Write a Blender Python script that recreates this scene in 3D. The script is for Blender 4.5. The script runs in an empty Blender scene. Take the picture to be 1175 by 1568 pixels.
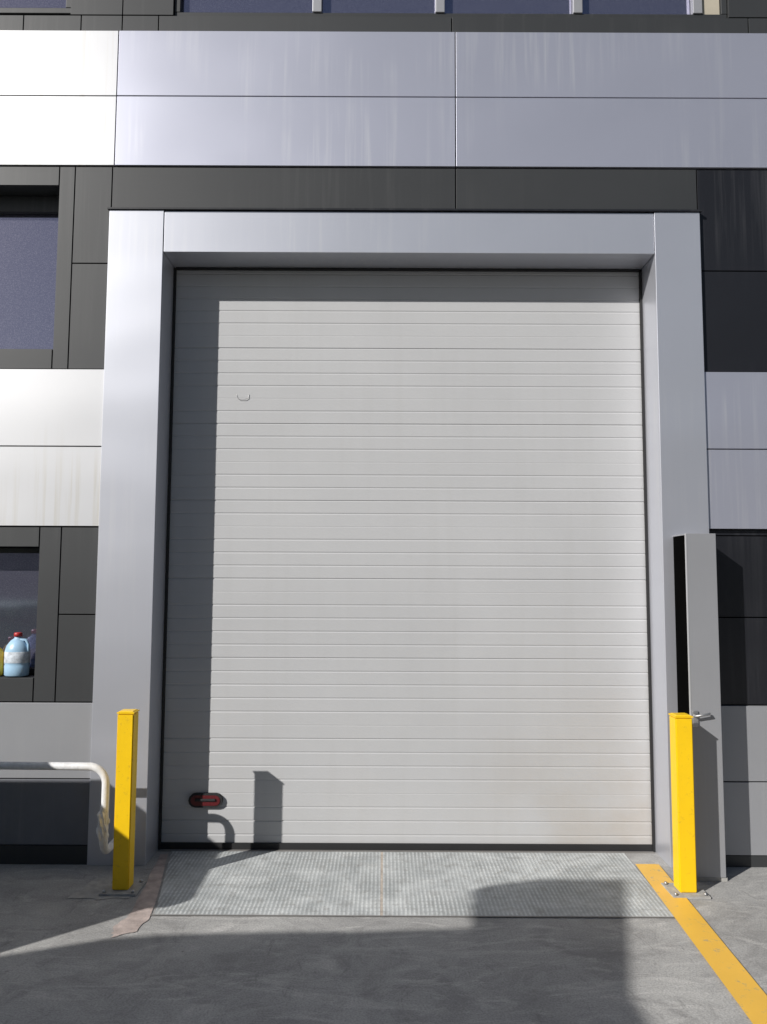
import bpy, bmesh, math, random
from mathutils import Vector
random.seed(4)
S=bpy.context.scene
S.view_settings.view_transform='Standard'
S.view_settings.look='None'
S.view_settings.exposure=0

# ---------------------------------------------------------------- materials
def newmat(name):
    m=bpy.data.materials.new(name); m.use_nodes=True
    nt=m.node_tree; b=nt.nodes['Principled BSDF']
    return m,nt,b
def coords(nt,scale=(1,1,1)):
    tc=nt.nodes.new('ShaderNodeTexCoord'); mp=nt.nodes.new('ShaderNodeMapping')
    mp.inputs['Scale'].default_value=scale
    nt.links.new(tc.outputs['Object'],mp.inputs['Vector']); return mp.outputs['Vector']
def noise(nt,vec,scale,detail=4,rough=.55,dist=0):
    n=nt.nodes.new('ShaderNodeTexNoise'); n.inputs['Scale'].default_value=scale
    n.inputs['Detail'].default_value=detail; n.inputs['Roughness'].default_value=rough
    n.inputs['Distortion'].default_value=dist
    nt.links.new(vec,n.inputs['Vector']); return n.outputs['Fac']
def ramp(nt,fac,stops):
    r=nt.nodes.new('ShaderNodeValToRGB'); e=r.color_ramp.elements
    while len(e)<len(stops): e.new(.5)
    for i,(p,c) in enumerate(stops):
        e[i].position=p; e[i].color=(c,c,c,1) if not hasattr(c,'__len__') else (*c,1)
    nt.links.new(fac,r.inputs['Fac']); return r.outputs['Color']
def mix(nt,fac,a,b,mode='MIX'):
    m=nt.nodes.new('ShaderNodeMix'); m.data_type='RGBA'; m.blend_type=mode
    for s,v in ((m.inputs[0],fac),(m.inputs[6],a),(m.inputs[7],b)):
        if hasattr(v,'links') or hasattr(v,'is_linked'): nt.links.new(v,s)
        elif isinstance(v,(int,float)): s.default_value=v
        else: s.default_value=(*v,1)
    return m.outputs[2]
def bump(nt,b,h,strength=.2,dist=.01):
    bp=nt.nodes.new('ShaderNodeBump'); bp.inputs['Strength'].default_value=strength
    bp.inputs['Distance'].default_value=dist
    nt.links.new(h,bp.inputs['Height']); nt.links.new(bp.outputs['Normal'],b.inputs['Normal'])
def simple(name,col,rough=.5,metal=0,var=.12,nscale=6,streak=0.0,streakcol=None,bmp=0,vary=0,rv=.03,wave=0,pt=(.45,.68)):
    m,nt,b=newmat(name)
    v=coords(nt)
    c=ramp(nt,noise(nt,v,nscale,5,.6),[(.3,tuple(x*(1-var) for x in col)),(.7,tuple(min(1,x*(1+var)) for x in col))])
    if streak:
        v2=coords(nt,(26,26,.9))
        s=ramp(nt,noise(nt,v2,1,3,.6),[(.50,0),(.76,streak)])
        v3=coords(nt,(.7,.7,.9)); p=ramp(nt,noise(nt,v3,1.4,2,.5),[(pt[0],0.0),(pt[1],1)])
        sm=mix(nt,1.0,s,p,'MULTIPLY')
        c=mix(nt,sm,c,streakcol)
    if vary:
        oi=nt.nodes.new('ShaderNodeObjectInfo')
        r=ramp(nt,oi.outputs['Random'],[(0,1-vary),(1,1)])
        c=mix(nt,1.0,c,r,'MULTIPLY')
    nt.links.new(c,b.inputs['Base Color'])
    b.inputs['Metallic'].default_value=metal
    if rv:
        rr=ramp(nt,noise(nt,v,nscale*2,3),[(.3,max(0,rough-rv)),(.7,min(1,rough+rv))])
        nt.links.new(rr,b.inputs['Roughness'])
    else: b.inputs['Roughness'].default_value=rough
    if bmp: bump(nt,b,noise(nt,v,nscale*8,4),bmp,.004)
    if wave: bump(nt,b,noise(nt,coords(nt,(.8,.8,1.6)),1.1,1,.4),wave,.02)
    return m

M={}
M['silver']=simple('silver_cladding',(.54,.55,.635),.40,.62,.02,1.2,.8,(.76,.76,.78),vary=.06,rv=0,wave=.8)
M['silver_sunlit']=simple('sunlit_silver_cladding',(.57,.575,.59),.46,.45,.02,1.2,.75,(.48,.46,.41),vary=.04,rv=0,wave=.5,pt=(.38,.6))  # silver copy with the sun's brightness put into its colour, for left panels
M['frame']=simple('frame_cladding',(.60,.612,.665),.38,.64,.02,1.2,.5,(.72,.72,.73),vary=.03,rv=0,wave=.8)
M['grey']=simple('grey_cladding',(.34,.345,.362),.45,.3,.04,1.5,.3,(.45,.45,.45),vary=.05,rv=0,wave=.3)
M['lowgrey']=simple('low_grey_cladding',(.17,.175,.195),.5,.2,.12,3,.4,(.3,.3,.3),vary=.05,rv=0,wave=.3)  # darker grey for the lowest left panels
M['dark']=simple('dark_cladding',(.037,.039,.041),.5,.0,.05,2,.3,(.11,.11,.11),vary=.12,rv=0,wave=.3)
M['black']=simple('black_cladding',(.012,.0125,.016),.42,.0,.06,2,.6,(.055,.055,.06),vary=.15,rv=0,wave=.3,pt=(.38,.6))
M['rubber']=simple('black_rubber',(.012,.012,.013),.7)
M['void']=simple('painted_dark_interior',(.003,.003,.003),1.0)
M['void'].node_tree.nodes['Principled BSDF'].inputs['Specular IOR Level'].default_value=0
M['steel']=simple('steel',(.45,.45,.45),.4,.8,.15,20)
M['white']=simple('white_pipe_paint',(.74,.74,.74),.5,0,.15,25,bmp=.3)
M['beige']=simple('beige_blind',(.42,.38,.30),.7,0,.1,5)
M['core']=simple('wall_core',(.05,.05,.05),.8)
M['roof']=simple('roof_membrane',(.3,.3,.3),.8)
M['red']=simple('red_plastic',(.45,.03,.03),.4)
M['handle']=simple('dark_red_plastic',(.10,.012,.015),.35)
M['jugblue']=simple('blue_plastic',(.36,.55,.72),.3,0,.12,14)
M['label']=simple('label_paper',(.55,.6,.65),.6,0,.35,40)
M['jugyellow']=simple('yellow_plastic',(.75,.5,.05),.35)
M['truckp']=simple('truck_paint',(.30,.31,.33),.35,.1)
M['bin']=simple('green_container_paint',(.05,.16,.09),.5,0,.2,5)
M['brick']=simple('rendered_wall',(.20,.19,.18),.85,0,.15,1)

# door paint
m,nt,b=newmat('door_paint'); v=coords(nt)
c=ramp(nt,noise(nt,v,1.3,4),[(.3,(.432,.435,.441)),(.7,(.468,.471,.477))])
v2=coords(nt,(9,9,.5)); c=mix(nt,ramp(nt,noise(nt,v2,1.5,4),[(.5,0),(.8,.2)]),c,(.39,.388,.38))
sx=nt.nodes.new('ShaderNodeSeparateXYZ'); nt.links.new(v,sx.inputs[0])
mr=nt.nodes.new('ShaderNodeMapRange'); nt.links.new(sx.outputs['Z'],mr.inputs[0])
mr.inputs[1].default_value=1.0; mr.inputs[2].default_value=0.0; mr.inputs[3].default_value=0; mr.inputs[4].default_value=.7
mx=nt.nodes.new('ShaderNodeMapRange'); nt.links.new(sx.outputs['X'],mx.inputs[0])
mx.inputs[1].default_value=.5; mx.inputs[2].default_value=1.5; mx.inputs[3].default_value=.15; mx.inputs[4].default_value=1
g=mix(nt,1.0,ramp(nt,noise(nt,v,2.2,5,.6),[(.36,0),(.66,1)]),mr.outputs[0],'MULTIPLY')
g=mix(nt,1.0,g,mx.outputs[0],'MULTIPLY')
c=mix(nt,g,c,(.37,.32,.26))  # patchy warm tint paints the yellow line's bounce, low on the right
nt.links.new(c,b.inputs['Base Color']); b.inputs['Roughness'].default_value=.5
bump(nt,b,noise(nt,coords(nt,(1,1,3)),60,3),.12,.003)
M['door']=m

# glass
m,nt,b=newmat('reflective_glass'); v=coords(nt)
c=ramp(nt,noise(nt,v,160,2,.7),[(.45,(.26,.26,.36)),(.7,(.42,.41,.50))])
nt.links.new(c,b.inputs['Base Color']); b.inputs['Metallic'].default_value=.85; b.inputs['Roughness'].default_value=.09
M['glass']=m

def yellow(name,col,wear,wc,ws=38):
    m,nt,b=newmat(name); v=coords(nt)
    c=ramp(nt,noise(nt,v,5,4),[(.3,tuple(x*.9 for x in col)),(.7,col)])
    w=ramp(nt,noise(nt,v,ws,6,.75),[(.58,0),(.66,wear)])
    c=mix(nt,w,c,wc)
    nt.links.new(c,b.inputs['Base Color']); b.inputs['Roughness'].default_value=.42
    bump(nt,b,noise(nt,v,50,3),.1,.003); return m
M['yellow']=yellow('yellow_bollard_paint',(.92,.58,.004),.4,(.5,.3,.03))
M['line']=yellow('yellow_road_paint',(.88,.52,.08),.65,(.38,.33,.24),20)

# concrete
def concrete(name,k):
    m,nt,b=newmat(name); v=coords(nt)
    q=lambda *c: tuple(x*k for x in c)
    c=ramp(nt,noise(nt,v,1.1,8,.62,.6),[(.25,q(.27,.265,.257)),(.5,q(.40,.394,.382)),(.75,q(.51,.502,.48))])
    c=mix(nt,ramp(nt,noise(nt,v,3.7,9,.7,1.5),[(.46,0),(.70,.72)]),c,q(.215,.21,.205))
    c=mix(nt,ramp(nt,noise(nt,coords(nt,(1,3,1)),2.3,6,.65,2),[(.52,0),(.70,.7)]),c,q(.60,.585,.56))
    c=mix(nt,ramp(nt,noise(nt,coords(nt,(2,.6,1)),2.9,7,.7,3),[(.60,0),(.68,.45)]),c,q(.16,.158,.15))
    c=mix(nt,ramp(nt,noise(nt,v,120,3,.7),[(.35,.45),(.6,0)]),c,q(.13,.13,.125))
    vo=nt.nodes.new('ShaderNodeTexVoronoi'); vo.inputs['Scale'].default_value=6; nt.links.new(v,vo.inputs['Vector'])
    c=mix(nt,ramp(nt,vo.outputs['Distance'],[(.02,.6),(.05,0)]),c,q(.12,.11,.10))
    nt.links.new(c,b.inputs['Base Color']); b.inputs['Roughness'].default_value=.85
    bump(nt,b,noise(nt,v,55,6,.7),.4,.006); return m
M['concrete']=concrete('concrete',1.0)
M['asphalt']=concrete('asphalt',.18)
M['patch']=simple('concrete_patch',(.42,.35,.32),.85,0,.3,14,bmp=.4)
M['mortar']=simple('mortar',(.38,.37,.35),.9,0,.2,25,bmp=.5)
M['seam']=simple('seam_filler',(.46,.40,.34),.9,0,.3,18,bmp=.5)
M['joint']=simple('joint_filler',(.20,.19,.18),.9)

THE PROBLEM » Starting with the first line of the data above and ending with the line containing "S.view_settings.exposure=0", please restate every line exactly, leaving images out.

THE REPLY »
Write a Blender Python script that recreates this scene in 3D. The script is for Blender 4.5. The script runs in an empty Blender scene. Take the picture to be 1175 by 1568 pixels.
import bpy, bmesh, math, random
from mathutils import Vector
random.seed(4)
S=bpy.context.scene
S.view_settings.view_transform='Standard'
S.view_settings.look='None'
S.view_settings.exposure=0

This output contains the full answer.